Physical and Emotional Health
October 2013

“Physical and Emotional Health,” Ensign, Oct. 2013, 9

Teaching For the Strength of Youth

Physical and Emotional Health

For some youth, the failure to apply principles of physical fitness can become a major obstacle to making friends and building self-confidence. Moreover, physical and emotional health are critical but often underdeveloped aspects of preparing to serve a mission. On pages 42–43 of this month’s New Era, Elder Adrián Ochoa of the Seventy discusses how taking care of our bodies can safeguard physical and emotional health. He reminds us to exercise and to obey the Word of Wisdom (see D&C 89) so that we will be healthier and happier. As you help your children learn and apply principles of physical and emotional health, they will be able to increase their self-confidence and prepare for future service.

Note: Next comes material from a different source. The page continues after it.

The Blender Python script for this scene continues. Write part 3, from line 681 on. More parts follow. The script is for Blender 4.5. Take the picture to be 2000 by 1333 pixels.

As Elder Ochoa says: “Taking care of your body also blesses your mind and helps you to remember that you are a child of God and can be confident and happy. Our emotional, physical, and spiritual sides are all linked together.”

Suggestions for Teaching Youth

  • Read Elder Ochoa’s article together and develop a family exercise plan with specific, realistic fitness goals.

  • With your teenage children, read the section on physical and emotional health in For the Strength of Youth (pages 25–27). Discuss what it means to be healthy emotionally.

  • Sing “Though Deepening Trials” (Hymns, no. 122) together and discuss what the resurrection teaches us about the importance of our physical bodies.

  • Study the scriptures listed with this article and discuss what they teach about physical and emotional health.

Suggestions for Teaching Children

  • Show your child a picture of a temple. Discuss what it means when the Apostle Paul teaches that our bodies are “the temple of the Holy Ghost” (1 Corinthians 6:19) and how this knowledge can help us take care of our bodies and minds.

  • Make a list of wholesome recreational activities that your child would like to do as a family. Then create a plan for how to make these activities a part of family life.

  • Discuss ways to understand and manage emotions, including anger or sadness. Sing “If You’re Happy” (Children’s Songbook, 266), “I’m Trying to Be like Jesus” (Children’s Songbook, 78), or another song about emotions and making good choices.